Dr Priestley, who is designing a lithium-ion battery training course for dealers, said Australia urgently needed new rules governing the import, approval and use of batteries, as well as how they should be stored or recycled.

“As with any new technology, it’s always difficult for regulation to catch up, but there is a real need to catch up because we risk more accidents of this type happening,” he said.

“People don’t know what kind of charger they can use, for example, and they can go and buy a cheaper one or borrow someone else’s. No one really understands how dangerous that activity is.”

Electric bikes, scooters and skateboards should be charged outside of homes whenever possible and with an original charger, Dr. Priestley said.
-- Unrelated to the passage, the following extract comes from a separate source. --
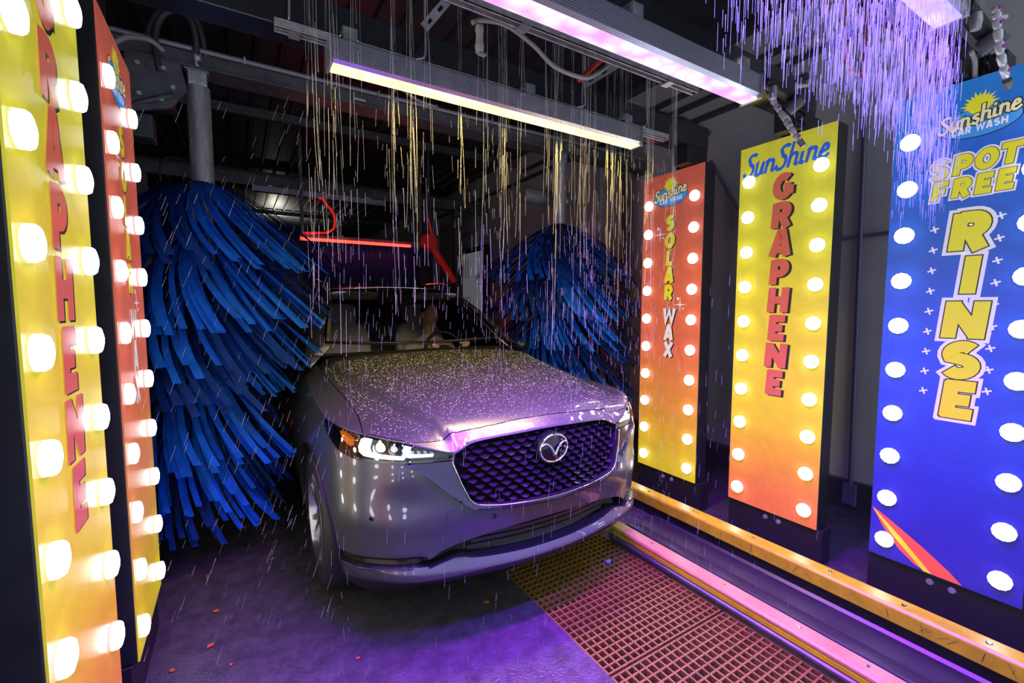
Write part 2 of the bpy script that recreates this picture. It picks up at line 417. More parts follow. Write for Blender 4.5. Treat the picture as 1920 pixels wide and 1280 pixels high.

Users should also ensure that they only charge the vehicles for as long as necessary, avoid leaving them plugged in overnight, and replace batteries if they are damaged or wet.

Ms Sutcliffe said more than 40 million light electric vehicles are expected to be sold globally by 2023, underscoring the need for swift action.

“It’s going to get a lot worse before it gets better,” he said.

“There’s a huge problem looming and firefighters are unprepared because the technology has outpaced our knowledge, not just here in Australia.”

The Australian Competition and Consumer Commission published an issue paper on the risks of lithium-ion batteries in December, with a report expected later this year.